We have carefully examined the instructions in the instant case and find that considered as a whole they fairly and accurately state the law applicable to the subject matter of the inquiry. These assignments of error are also without merit.

Finally the defendant argues that the trial court erred in refusing to consider granting a suspended sentence on the sole ground that the jury had recommended imprisonment. However, this argument is not supported by the record. The defendant correctly cites Gillespie v. State, Okl.Cr., 355 P.2d 451 (1960) and Jones v. State, Okl.Cr., 557 P.2d 447 (1976) for the proposition that it is error for a trial court to refuse to consider granting a suspended sentence solely because an accused had requested a jury trial instead of a trial to the court. But the instant case does not fall within that rule. The trial court acknowledged that he had the lawful authority to suspend the sentence imposed by the jury, but said that "... this isn't one of those cases. I feel obliged to follow the recommendation of the jury in this case, ..." The presentence investigation report, which was made a part of the record, also recommended that probation not be granted.
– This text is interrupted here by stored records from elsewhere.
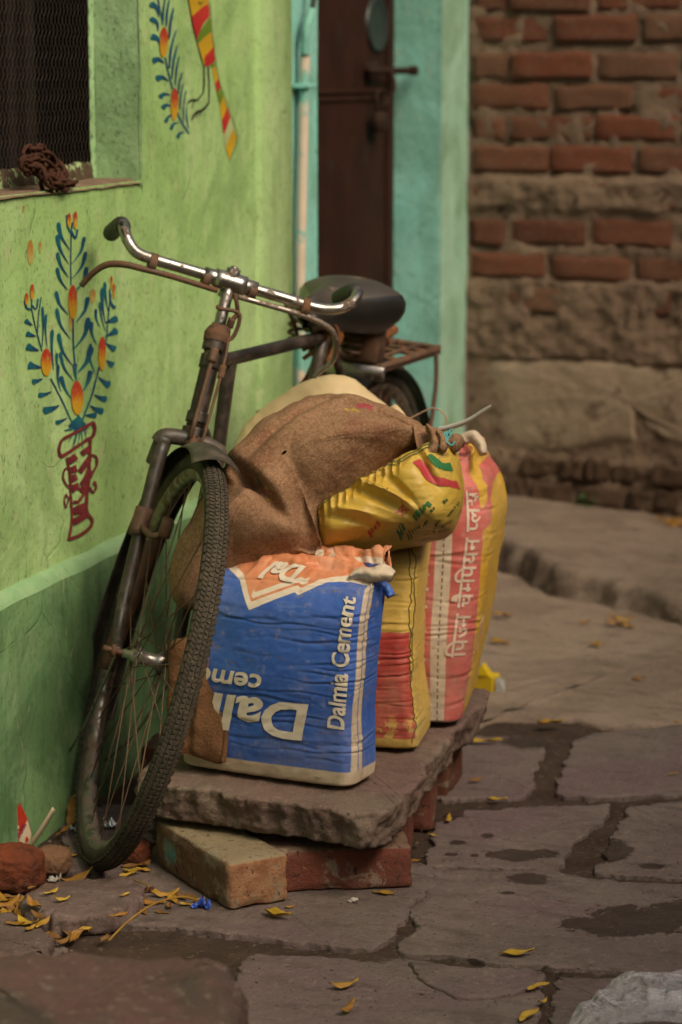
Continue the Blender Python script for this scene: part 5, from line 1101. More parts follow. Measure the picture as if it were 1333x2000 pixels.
# fork with square shouldered crown
cr = axp(h0-.020); fk = MB()
def sk(mb, fn, pts, r, n=12, k=6):
    P = fn(np.array(pts, float)); P = cat(P, k) if len(P) > 2 else np.linspace(P[0], P[1], 6); mb.tube(P, np.interp(np.linspace(0, 1, len(P)), np.linspace(0, 1, len(r)), r) if isinstance(r, (list, tuple)) else r, n)
for sg in (-1, 1):
    sk(fk, FK, [cr+np.array([0, sg*.052, .004]), np.array([.135, sg*.055, .52]), np.array([.075, sg*.057, .42]), np.array([.025, sg*.058, .385]), np.array([0, sg*.058, .38])], [.0140, .0135, .0115, .0098, .0090])
fo = fk.build('fork', m_frame, bike)
mb = MB(); sk(mb, FK, [cr+np.array([0, -.062, -.004]), cr+np.array([0, -.05, .012]), cr+np.array([0, 0, .018]), cr+np.array([0, .05, .012]), cr+np.array([0, .062, -.004])], [.013, .015, .015, .015, .013])
for sg in (-1, 1): sk(mb, FK, [cr+np.array([0, sg*.052, .014]), cr+np.array([.008, sg*.053, -.045])], .0175)
mb.build('fork_crown', m_guard, fo)
for sg in (-1, 1):
    mb = MB(); sk(mb, FK, [(0, sg*.036, .38), (0, sg*.085, .38)], .006, 8); sk(mb, FK, [(0, sg*.062, .38), (0, sg*.070, .38)], .0125, 6); mb.build('axle_nut', m_rustm, bike)
# mudguard: visor over the crown and the long blade behind the wheel
def mudguard(fn, hub, a0, a1, r, w, m, drop=.014, flare=0.0):
    th = np.linspace(a0, a1, 60); k = np.linspace(-1, 1, 13); P = []
    for i, a in enumerate(th):
        f = w*(1+flare*max(0, 1-i/8.0))
        P.append([(hub[0]+(r-drop*q*q+.003*math.cos(q*9)*0)*math.cos(a), f*q, hub[1]+(r-drop*q*q)*math.sin(a)) for q in k])
    P = np.array(P); Wd = fn(P); Nn = grid_normals(Wd); V = np.concatenate([Wd, (Wd-Nn*.0016)[:, ::-1]], 1); nv = V.shape[1]
    mb = MB(); mb.add(V, grid_faces(60, nv, False, True)); mb.add(V[0], [list(range(nv))]); mb.add(V[-1], [list(range(nv))[::-1]]); return mb.build('mudguard', m, bike)
mg = mudguard(FK, (0, .38), R(97), R(-38), WR+.019, .038, m_guard, .018, .20)
part('mudguard_stay', FK, [(0, -.058, .385), (.12, -.048, .20), (.25, -.036, .08)], .0025, m_chrome, mg, 6); part('mudguard_stay', FK, [(0, .058, .385), (.12, .048, .20), (.25, .036, .08)], .0025, m_chrome, mg, 6)
mudguard(BK, (1.18, .38), R(170), R(-30), WR+.018, .036, m_guard, .016)
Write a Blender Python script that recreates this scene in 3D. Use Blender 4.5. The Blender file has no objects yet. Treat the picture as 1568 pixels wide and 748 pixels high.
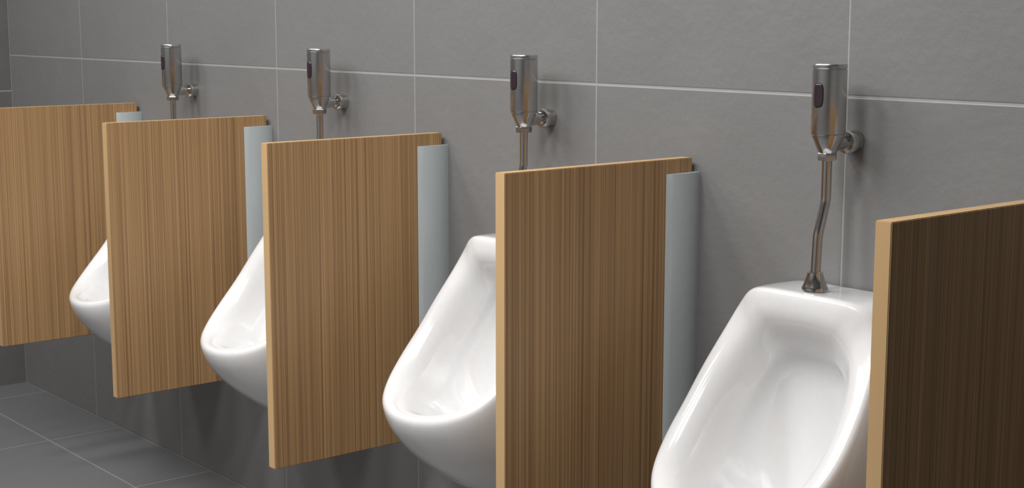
import bpy, bmesh, math
from mathutils import Vector, Matrix
scene = bpy.context.scene
scene.view_settings.view_transform = 'Standard'
scene.view_settings.look = 'None'
scene.view_settings.exposure = 0.0

# ------------------------------------------------------------ node helpers
def new_mat(name):
    m = bpy.data.materials.new(name); m.use_nodes = True
    nt = m.node_tree
    return m, nt, nt.nodes["Principled BSDF"]
def N(nt, typ, **kw):
    return nt.nodes.new(typ)
def M(nt, op, a, b=None, c=None):
    n = nt.nodes.new("ShaderNodeMath"); n.operation = op
    for i, s in enumerate((a, b, c)):
        if s is None: continue
        if isinstance(s, (int, float)): n.inputs[i].default_value = s
        else: nt.links.new(s, n.inputs[i])
    return n.outputs[0]
def mixc(nt, fac, a, b):
    n = nt.nodes.new("ShaderNodeMix"); n.data_type = 'RGBA'
    if isinstance(fac, float): n.inputs[0].default_value = fac
    else: nt.links.new(fac, n.inputs[0])
    for s, i in ((a, 6), (b, 7)):
        if isinstance(s, tuple): n.inputs[i].default_value = (*s, 1)
        else: nt.links.new(s, n.inputs[i])
    return n.outputs[2]

def tile_mat(name, ua, va, u0, v0, tw, th, col, grout, gw=0.0045, rough=0.5, bump=0.5, nscale=9.0, thin=1.35):
    m, nt, p = new_mat(name)
    geo = N(nt, "ShaderNodeNewGeometry"); sep = N(nt, "ShaderNodeSeparateXYZ")
    nt.links.new(geo.outputs["Position"], sep.inputs[0])
    def dist(ax, o, t):
        f = M(nt, 'FRACT', M(nt, 'DIVIDE', M(nt, 'SUBTRACT', sep.outputs[ax], o - 100*t), t))
        d = M(nt, 'MINIMUM', f, M(nt, 'SUBTRACT', 1.0, f))
        return M(nt, 'MULTIPLY', d, t)
    d = M(nt, 'MINIMUM', M(nt, 'MULTIPLY', dist(ua, u0, tw), thin), dist(va, v0, th))
    mr = N(nt, "ShaderNodeMapRange"); mr.interpolation_type = 'SMOOTHSTEP'
    nt.links.new(d, mr.inputs[0])
    mr.inputs[1].default_value = gw*0.3; mr.inputs[2].default_value = gw*0.8
    mr.inputs[3].default_value = 1.0; mr.inputs[4].default_value = 0.0
    g = mr.outputs[0]
    def noise(sc, det, r=.5):
        n = N(nt, "ShaderNodeTexNoise"); nt.links.new(geo.outputs["Position"], n.inputs["Vector"])
        n.inputs["Scale"].default_value = sc; n.inputs["Detail"].default_value = det; n.inputs["Roughness"].default_value = r
        return n.outputs[0]
    n1 = noise(nscale, 4, .45); n2 = noise(2.2, 4); n3 = noise(55, 3)
    v = M(nt, 'ADD', M(nt, 'MULTIPLY', n2, .6), M(nt, 'MULTIPLY', n1, .4))
    c = mixc(nt, v, tuple(x*.90 for x in col), tuple(x*1.10 for x in col))
    nt.links.new(mixc(nt, g, c, grout), p.inputs["Base Color"])
    p.inputs["Roughness"].default_value = rough
    h = M(nt, 'ADD', M(nt, 'MULTIPLY', n1, .006), M(nt, 'MULTIPLY', n3, .0018))
    h = M(nt, 'SUBTRACT', h, M(nt, 'MULTIPLY', g, .002))
    b = N(nt, "ShaderNodeBump"); b.inputs["Strength"].default_value = bump; b.inputs["Distance"].default_value = 1.0
    nt.links.new(h, b.inputs["Height"]); nt.links.new(b.outputs[0], p.inputs["Normal"])
    return m

WALLC = (.176, .174, .173); GROUT = (.30, .30, .30)
TW = .6022
m_back = tile_mat("slate_tile_back", 0, 2, -1.524, 1.1735, TW, .5865, WALLC, GROUT)
m_side = tile_mat("slate_tile_side", 1, 2, 0.0, 1.049, TW, .5865, (.135,.134,.133), GROUT)
m_floor = tile_mat("slate_tile_floor", 0, 1, -3.757, -.236, TW, TW, (.145,.146,.150), (.26,.26,.26), rough=.38, bump=.25, thin=1.0)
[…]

In conclusion we observe that the evidence of the defendant's guilt is overwhelming and that the defendant received the minimum sentence allowed. Under such circumstances, we are of the opinion that the judgment and sentence should be, and the same hereby is AFFIRMED.

CORNISH, J., dissents.

BRETT, J., specially concurs.

BRETT, Judge, special concurring:

I concur in the results reached in this decision because the defendant admitted in *370 his own testimony that he kidnapped the complaining witness. However with reference to the testimony relating the rape, insofar as this Court treated that offense as being part of the res gestae, I believe a subsequent trial for that offense should be precluded by former jeopardy.